Educational institutions are excellent for the knowledge and know-how they imbibe in young minds. While these institutions are growing, adapting, and offering much more than the traditional bookish test-based curriculum they once dwelled on, they still do lack far behind on teaching a specific topic – ‘Financial independence or money management.’ This topic has no place in educational curriculums to date. And, it is alarming, to say the least.

Only 27% Indians are financially literate.1

As adults, moving out of our parent’s homes and starting life on our own, the most critical aspects we need to be aware of are making, managing, and saving money. Unfortunately, most young adults learn about money management the hard way, either by getting their fingers burnt and losing some of their hard-earned income or by miserably failing at it until their future is debt-ridden.

But, before we point fingers at an external educational system, as parents, it is first and foremost our responsibility to inculcate healthy money management habits in our kids at home. Children are fast learners, and they best learn through example. So here are a few ways you could help your child instill a healthy relationship with money:

I see, and I remember

How do YOU do it?

What’s YOUR relationship with money?

Are YOU the right example for your child to follow?

Think about it. Your relationship with money is what your child is witnessing; that will be their ‘new normal.’ So, if your child sees you with a load of EMIs, debts, and barely any savings, that is how life is, according to them. Or, on the flip side, if your child knows how you put your monthly expenses and investments first and only then splurge on the lifestyle you live, then that is what they will grasp. You are unconsciously setting the bar for them in these early days of their lives.

Parents need to know that their money habits are carried forward as the foundation in their children’s lives. It is up to the children as they turn into adults to decipher what is right and wrong, but in essence, it all begins at home. Your carefulness towards savings, expenditure and investment etiquettes are absorbed by your young ones and will play a vital role in their life ahead.

I hear, and I forget.

Nobody likes a lecture, especially if it is on a complex topic. Money management can be a tricky topic to grasp, so trying to get your kids to understand money matters by explaining it to them alone may not be enough. Here are few things you can do to encourage the money conversation subtly:

Be open – Introduce your children to the concept of recurring monthly expenses incurred in your household. Explain to them the necessary expenses like bills, rent, grocery expenses, EMIs, and more. Help them understand the importance and differentiate between lifestyle expenses and essential expenses.

Involve them – Encourage them in your financial ideations and plans. Teenagers who receive pocket money will then understand the concept of budgeting and prioritizing their income.

These are basics steps to add to your kid’s understanding of the concept of money and the importance of having steady sources of income. But as I said, nobody likes lectures or theory alone. So add some practical knowledge to aid their growth.

I do, and I understand.

How can you equip your children to save better and invest?

Saving – Start by opening a savings account or even a piggy bank for the younger ones. Let them see how their money accumulates. Try to input ideas on interest and investments like an RD or FD and let them see their money grow.

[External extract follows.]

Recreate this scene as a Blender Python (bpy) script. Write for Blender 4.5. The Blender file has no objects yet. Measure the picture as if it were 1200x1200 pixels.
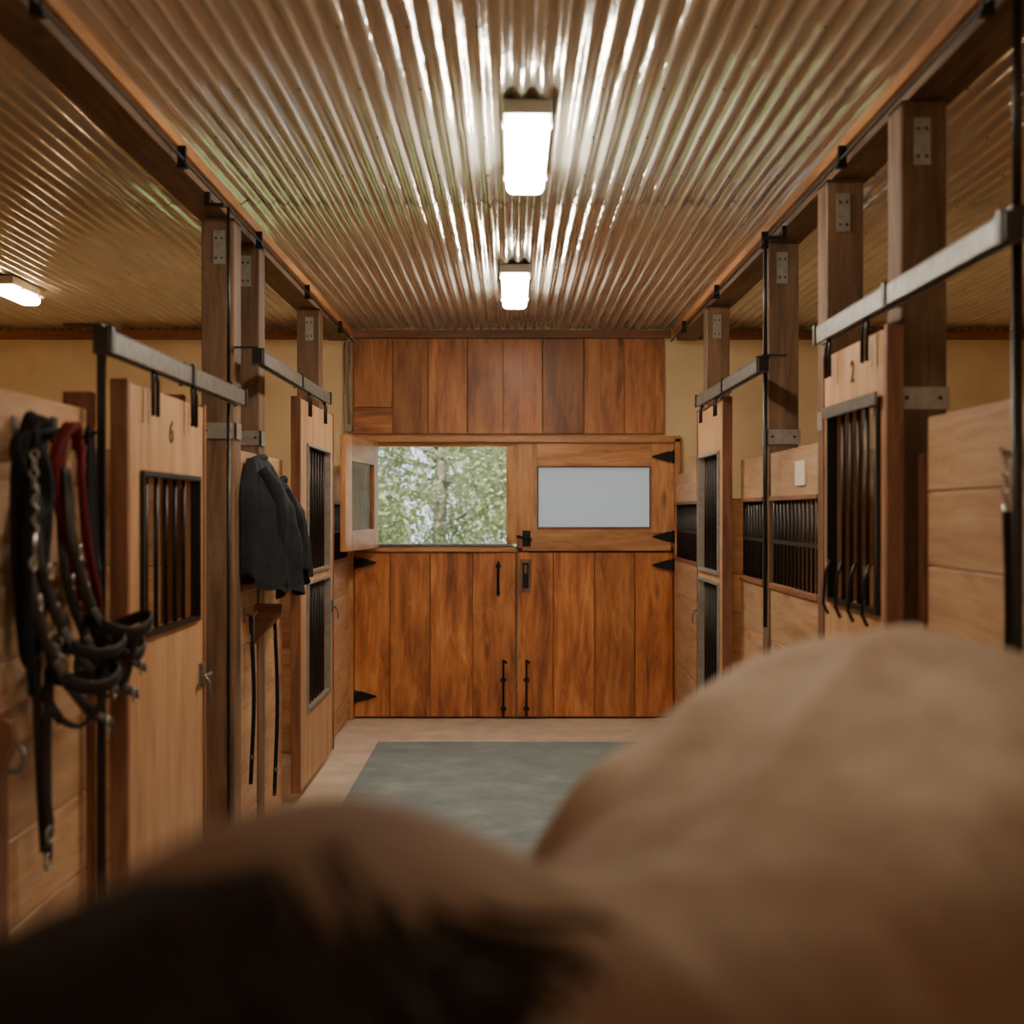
import bpy, math, random
from mathutils import Vector, Matrix
random.seed(7)
D=bpy.data
SC=bpy.context.scene

# ------------------------------------------------------------------ materials
def newmat(name):
    m=D.materials.new(name); m.use_nodes=True
    nt=m.node_tree
    return m,nt,nt.nodes['Principled BSDF']
def N(nt,t,**kw):
    n=nt.nodes.new(t)
    for k,v in kw.items(): setattr(n,k,v)
    return n
def ramp(nt,stops):
    r=N(nt,'ShaderNodeValToRGB'); e=r.color_ramp.elements
    while len(e)>1: e.remove(e[-1])
    e[0].position=stops[0][0]; e[0].color=(*stops[0][1],1)
    for p,c in stops[1:]:
        x=e.new(p); x.color=(*c,1)
    return r
def plain(name,col,rough=.5,metal=0,noise=.0,nscale=20,bump=0,spec=None):
    m,nt,b=newmat(name); L=nt.links
    b.inputs['Roughness'].default_value=rough; b.inputs['Metallic'].default_value=metal
    if spec is not None: b.inputs['Specular IOR Level'].default_value=spec
    tc=N(nt,'ShaderNodeTexCoord'); nz=N(nt,'ShaderNodeTexNoise'); nz.inputs['Scale'].default_value=nscale; nz.inputs['Detail'].default_value=5
    L.new(tc.outputs['Object'],nz.inputs['Vector'])
    k=max(noise,.04)
    r=ramp(nt,[(.3,tuple(c*(1-k) for c in col)),(.7,tuple(min(1,c*(1+k)) for c in col))])
    L.new(nz.outputs['Fac'],r.inputs['Fac']); L.new(r.outputs['Color'],b.inputs['Base Color'])
    if bump:
        bp=N(nt,'ShaderNodeBump'); bp.inputs['Strength'].default_value=bump; bp.inputs['Distance'].default_value=.01
        L.new(nz.outputs['Fac'],bp.inputs['Height']); L.new(bp.outputs['Normal'],b.inputs['Normal'])
    return m
def wood(name,dark,mid,light,rough=.5,knots=1.0,var=.35,streak=.5,coat=0,gy=13):
    m,nt,b=newmat(name); L=nt.links
    b.inputs['Roughness'].default_value=rough
    if coat: b.inputs['Coat Weight'].default_value=coat; b.inputs['Coat Roughness'].default_value=.25
    uv=N(nt,'ShaderNodeUVMap'); uv.uv_map='UVMap'
    at=N(nt,'ShaderNodeAttribute'); at.attribute_name='rnd'
    mk=N(nt,'ShaderNodeMapping'); mk.inputs['Scale'].default_value=(1.6,5.5,1)
    L.new(uv.outputs[0],mk.inputs[0])
    vo=N(nt,'ShaderNodeTexVoronoi'); vo.inputs['Scale'].default_value=1.0
    L.new(mk.outputs[0],vo.inputs['Vector'])
    kn=N(nt,'ShaderNodeMapRange'); kn.inputs['From Min'].default_value=.04; kn.inputs['From Max'].default_value=.17
    L.new(vo.outputs['Distance'],kn.inputs['Value'])
    mp=N(nt,'ShaderNodeMapping'); mp.inputs['Scale'].default_value=(1.0,gy,1)
    L.new(uv.outputs[0],mp.inputs[0])
    ad=N(nt,'ShaderNodeVectorMath',operation='ADD'); sc=N(nt,'ShaderNodeVectorMath',operation='SCALE')
    L.new(vo.outputs['Distance'],sc.inputs[0]); sc.inputs['Scale'].default_value=.8
    L.new(mp.outputs[0],ad.inputs[0]); L.new(sc.outputs[0],ad.inputs[1])
    n1=N(nt,'ShaderNodeTexNoise'); n1.inputs['Scale'].default_value=2.2; n1.inputs['Detail'].default_value=7; n1.inputs['Distortion'].default_value=.7; n1.inputs['Roughness'].default_value=.62
    L.new(ad.outputs[0],n1.inputs['Vector'])
    mp2=N(nt,'ShaderNodeMapping'); mp2.inputs['Scale'].default_value=(.7,4,1); L.new(uv.outputs[0],mp2.inputs[0])
    n2=N(nt,'ShaderNodeTexNoise'); n2.inputs['Scale'].default_value=2.0; n2.inputs['Detail'].default_value=3; L.new(mp2.outputs[0],n2.inputs['Vector'])
    mx=N(nt,'ShaderNodeMix'); mx.inputs[0].default_value=streak
    L.new(n1.outputs['Fac'],mx.inputs[2]); L.new(n2.outputs['Fac'],mx.inputs[3])
    r=ramp(nt,[(.34,dark),(.5,mid),(.66,light)]); L.new(mx.outputs[0],r.inputs['Fac'])
    mr=N(nt,'ShaderNodeMapRange'); mr.inputs['To Min'].default_value=1-var; mr.inputs['To Max'].default_value=1+var*.6
    L.new(at.outputs['Fac'],mr.inputs['Value'])
    v1=N(nt,'ShaderNodeVectorMath',operation='SCALE'); L.new(r.outputs['Color'],v1.inputs[0]); L.new(mr.outputs[0],v1.inputs['Scale'])
    kd=N(nt,'ShaderNodeMapRange'); kd.inputs['To Min'].default_value=1-.75*knots; kd.inputs['To Max'].default_value=1; L.new(kn.outputs[0],kd.inputs['Value'])
    v2=N(nt,'ShaderNodeVectorMath',operation='SCALE'); L.new(v1.outputs[0],v2.inputs[0]); L.new(kd.outputs[0],v2.inputs['Scale'])
    L.new(v2.outputs[0],b.inputs['Base Color'])
    bp=N(nt,'ShaderNodeBump'); bp.inputs['Strength'].default_value=.25; bp.inputs['Distance'].default_value=.004
    L.new(n1.outputs['Fac'],bp.inputs['Height']); L.new(bp.outputs['Normal'],b.inputs['Normal'])
    return m
W_DOOR=wood('wood_varnished_pine',(.13,.030,.009),(.44,.14,.033),(.66,.28,.08),.42,.8,.25,.55,.3,8)
W_UP=wood('wood_rustic_boards',(.13,.042,.015),(.40,.145,.045),(.58,.25,.09),.5,.95,.42,.5,.15,9)
W_PLY=wood('wood_plywood',(.42,.21,.095),(.54,.30,.15),(.63,.39,.215),.5,.25,.12,.6)
W_BRD=wood('wood_stall_boards',(.40,.205,.10),(.55,.32,.17),(.67,.43,.25),.55,.4,.18,.5)
W_POST=wood('wood_post',(.085,.044,.023),(.18,.098,.052),(.28,.165,.09),.65,.5,.2,.5)
W_TRIM=wood('wood_trim_red',(.13,.045,.02),(.25,.095,.042),(.36,.155,.07),.5,.4,.2,.4)
W_LT=wood('wood_frame_orange',(.28,.10,.032),(.52,.23,.08),(.68,.36,.145),.45,.7,.25,.5,.2,9)
M_GALV=plain('galvanised_steel',(.22,.21,.195),.42,.8,.25,25)
M_PLATE=plain('bracket_plate',(.38,.36,.33),.45,.6,.15,30)
M_BLK=plain('black_iron',(.012,.012,.012),.45,.5)
M_BAR=plain('dark_bar_steel',(.03,.026,.024),.4,.7)
M_ROPE=plain('black_nylon',(.010,.010,.011),.8,0,.4,300,.3,.2)
M_RED=plain('red_rope',(.15,.010,.013),.8,0,.5,200,.5,.2)
M_LEA=plain('dark_leather',(.022,.014,.010),.6,0,.3,60,0,.3)
M_CHR=plain('chrome_hardware',(.38,.35,.30),.35,1)
M_CREAM=plain('painted_wall_cream',(.80,.61,.34),.7,0,.08,3)
M_CONC=plain('concrete',(.62,.49,.37),.75,0,.14,5,.15)
M_DARKP=plain('printed_number',(.12,.05,.025),.7)
M_PAPER=plain('paper',(.8,.70,.52),.8)
M_HOUS=plain('lamp_housing',(.6,.56,.48),.4)
M_JACK=plain('jacket_cloth',(.016,.018,.022),.75,0,.3,40,.3,.3)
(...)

Planning – We drill into our kids on what they should become when they grow up, like a doctor, lawyer, journalist, etc. We plan years in advance for their CATs & SATs but do we teach them to plan their money goals too? While you teach them to save, teach them to save with a goal in mind too. For instance, if they want a specific toy or the latest play station, ask them to start saving today towards that goal.

Investing – Instant gratification is the norm today. We want it, and we want it now. Similarly, kids expect their wants to be fulfilled instantly. The process of planning and saving will imbibe in them the sense of understanding that money does not grow on trees or overnight. Show them the benefits of investing in small ways and how they could put their money to work. How! You may ask:

  • Ask them for a loan from their piggy bank, which you will return to them with interest at a later date. (You’ll teach them the concept of lending and borrowing)
  • Encourage them to invest in creating some unique articles and selling them to your friends and neighbors. (You’ll teach them the concept of entrepreneurship)
  • Through the monopoly game, you can teach them the power of investing at the right place and time. (You’ll teach them the concept of ownership and rentals)
  • Ask them to sell an old-owned product (like their cycle) and use that money to replace it with a new bike. (You’ll teach them the concept of depreciation)

There are numerous simple ways to educate your children on money management. In today’s competitive world, the need for financial literacy is vital. Give your child the advantage of managing money the right way; it will give them a head start in their life tomorrow.